Connecting sundown towns and votes for Trump in Wisconsin

Sundown towns were once common in the North and one academic looks at the connections between such communities and voting for Donald Trump:

Did sundown towns elect Trump in Wisconsin? My research assistant, Kathryn Robinson, and I tried to find out. Since it is much easier to get county-level election returns than municipal ones, we concentrated on “sundown counties,” those having a county seat that could be established as a sundown town or likely sundown town in Loewen’s mapping. An incredible 58 of the state’s 72 counties fit into such a category. Of the 58 sundown counties 31 are 1% or less African American (and only eight more than 2%), suggesting that the proxy of the county seat works in identifying sundown areas at the county level.

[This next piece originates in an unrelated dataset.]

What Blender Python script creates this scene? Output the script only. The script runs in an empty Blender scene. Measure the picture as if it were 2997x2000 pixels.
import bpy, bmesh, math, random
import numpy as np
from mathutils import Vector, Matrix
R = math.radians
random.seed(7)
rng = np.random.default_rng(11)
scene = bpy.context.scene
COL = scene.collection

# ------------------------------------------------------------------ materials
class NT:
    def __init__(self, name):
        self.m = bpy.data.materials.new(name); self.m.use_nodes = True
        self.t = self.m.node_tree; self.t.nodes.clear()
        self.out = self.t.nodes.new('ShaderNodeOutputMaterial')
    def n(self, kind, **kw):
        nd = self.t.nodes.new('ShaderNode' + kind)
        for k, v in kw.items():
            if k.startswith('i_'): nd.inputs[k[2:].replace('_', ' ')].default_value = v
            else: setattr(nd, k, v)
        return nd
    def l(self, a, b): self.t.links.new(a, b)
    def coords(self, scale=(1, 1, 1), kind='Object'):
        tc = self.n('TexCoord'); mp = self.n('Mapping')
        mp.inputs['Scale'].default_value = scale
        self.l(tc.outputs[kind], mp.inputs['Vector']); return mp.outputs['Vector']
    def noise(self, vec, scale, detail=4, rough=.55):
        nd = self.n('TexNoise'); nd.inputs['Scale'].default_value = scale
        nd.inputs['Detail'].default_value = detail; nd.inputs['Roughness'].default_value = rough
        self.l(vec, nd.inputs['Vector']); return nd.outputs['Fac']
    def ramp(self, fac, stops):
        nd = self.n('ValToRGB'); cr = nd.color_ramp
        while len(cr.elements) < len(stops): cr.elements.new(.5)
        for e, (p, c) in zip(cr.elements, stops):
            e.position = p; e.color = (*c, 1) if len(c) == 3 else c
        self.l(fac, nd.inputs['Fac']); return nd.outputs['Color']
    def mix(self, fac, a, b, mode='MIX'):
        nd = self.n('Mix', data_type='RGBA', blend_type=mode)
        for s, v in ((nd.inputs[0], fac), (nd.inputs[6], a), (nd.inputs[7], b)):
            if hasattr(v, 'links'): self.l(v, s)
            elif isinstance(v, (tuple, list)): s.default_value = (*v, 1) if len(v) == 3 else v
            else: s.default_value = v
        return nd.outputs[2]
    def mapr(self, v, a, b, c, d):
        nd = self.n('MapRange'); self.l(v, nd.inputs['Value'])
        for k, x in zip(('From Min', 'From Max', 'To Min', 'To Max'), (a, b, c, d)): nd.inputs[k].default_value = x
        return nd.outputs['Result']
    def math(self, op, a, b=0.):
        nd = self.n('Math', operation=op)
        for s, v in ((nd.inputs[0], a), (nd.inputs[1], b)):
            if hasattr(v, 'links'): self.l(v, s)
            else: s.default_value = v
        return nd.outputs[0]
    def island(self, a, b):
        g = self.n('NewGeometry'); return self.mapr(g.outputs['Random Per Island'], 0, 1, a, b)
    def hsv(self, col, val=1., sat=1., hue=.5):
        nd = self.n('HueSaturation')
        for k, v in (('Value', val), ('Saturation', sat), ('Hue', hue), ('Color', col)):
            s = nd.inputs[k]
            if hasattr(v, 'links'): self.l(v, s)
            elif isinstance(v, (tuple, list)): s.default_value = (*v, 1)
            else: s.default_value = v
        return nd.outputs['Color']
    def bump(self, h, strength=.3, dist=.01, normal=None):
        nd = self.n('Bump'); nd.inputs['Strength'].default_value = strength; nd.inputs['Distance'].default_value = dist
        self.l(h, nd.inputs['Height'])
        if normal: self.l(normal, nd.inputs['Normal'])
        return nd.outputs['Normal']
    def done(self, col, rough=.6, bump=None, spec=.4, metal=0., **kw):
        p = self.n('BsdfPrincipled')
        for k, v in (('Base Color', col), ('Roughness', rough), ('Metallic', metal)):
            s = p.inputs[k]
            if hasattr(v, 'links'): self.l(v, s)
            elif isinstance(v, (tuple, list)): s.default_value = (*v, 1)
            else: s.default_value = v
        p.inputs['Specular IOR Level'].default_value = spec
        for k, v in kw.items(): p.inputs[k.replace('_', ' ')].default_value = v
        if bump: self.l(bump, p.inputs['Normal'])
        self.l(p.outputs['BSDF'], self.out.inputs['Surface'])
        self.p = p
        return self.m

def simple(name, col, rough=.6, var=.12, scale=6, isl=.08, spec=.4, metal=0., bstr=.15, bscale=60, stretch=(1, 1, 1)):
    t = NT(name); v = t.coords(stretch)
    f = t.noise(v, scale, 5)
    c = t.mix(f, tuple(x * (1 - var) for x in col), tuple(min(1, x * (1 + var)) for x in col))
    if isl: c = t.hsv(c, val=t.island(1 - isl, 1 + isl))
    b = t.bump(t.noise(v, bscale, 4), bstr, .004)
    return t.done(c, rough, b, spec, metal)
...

The simple answer on Trump and sundown towns in Wisconsin is: “Clearly they elected him.” Sundown counties gave Trump almost 935,000 votes to Clinton’s just over 678,000. His margin in the sundown areas exceeded 256,000 votes. That Clinton won the fifteen non-sundown counties by almost 230,000 votes could not make up for Trump’s 58% to 42% margin in the sundown ones. Just short of two/thirds of all Trump voters in Wisconsin came from sundown counties. Only nine sundown counties chose Clinton with 49 for Trump…

Our appreciation of the critically important historical dimension to sundown voting—both Robinson and I are trained in that discipline—ironically came through a sociologist. That is, when I contacted Loewen to outline the project to him, he mentioned having recently been to Calhoun County, a tiny sundown county in Illinois near where I grew up. That county, he told me, had voted for Obama in the same proportions as the rest of the country in 2008. I then looked up its 2016 vote, a landslide for Trump. Robinson and I had reason to wonder if a similar swing from Obama to Trump characterized the 2008 to 2016 trajectory of sundown county voters in Wisconsin.

The pattern could hardly been more striking. In 2008, Barack Obama defeated John McCain in all but eight of Wisconsin’s sundown counties. These virtually all-white counties delivered to the African American candidate a majority of nearly 143,000 votes. The fifteen very small sundown counties discussed above supported Obama in 2008 by 57.4% to 42.6%. The countervailing continuity lay in the metro Milwaukee suburbancounties, where the vote went to the conservative candidate in both 2008 and 2016, by overwhelming margins in both cases. The intervening 2012 election proved a halfway house, with the Milwaukee suburban counties solidly for Romney but Obama splitting the other sundown counties with the Republican ticket. By 2016, just under 400,000 votes had switched from the Democratic to the Republican candidate in sundown Wisconsin. Outside of the sundown counties the pro-Republican swing from 2008 to 2016 was just 17,000 votes.

It would be worthwhile to see such research carried out elsewhere as there were more sundown towns than people imagine (even if actual laws or records about them are difficult to find).

While Loewen alerts us to this important history, it is also interesting to consider how sundown counties or towns can experience rapid racial and ethnic change. This article cites a rural community that suddenly had an influx of Latino workers for several manufacturing plants. Or, imagine some suburban areas after World War Two that had rapid development and demographic change. I’m thinking of Naperville, Illinois, a sundown town that due to high quality residential and job growth is a suburb today that is increasingly non-white and where city leaders praise the growing diversity. Is there a point where the effects of being a sundown town disappear or could such effects pop up again depending on the situation (economic factors, racial and ethnic change, certain leaders, etc.)?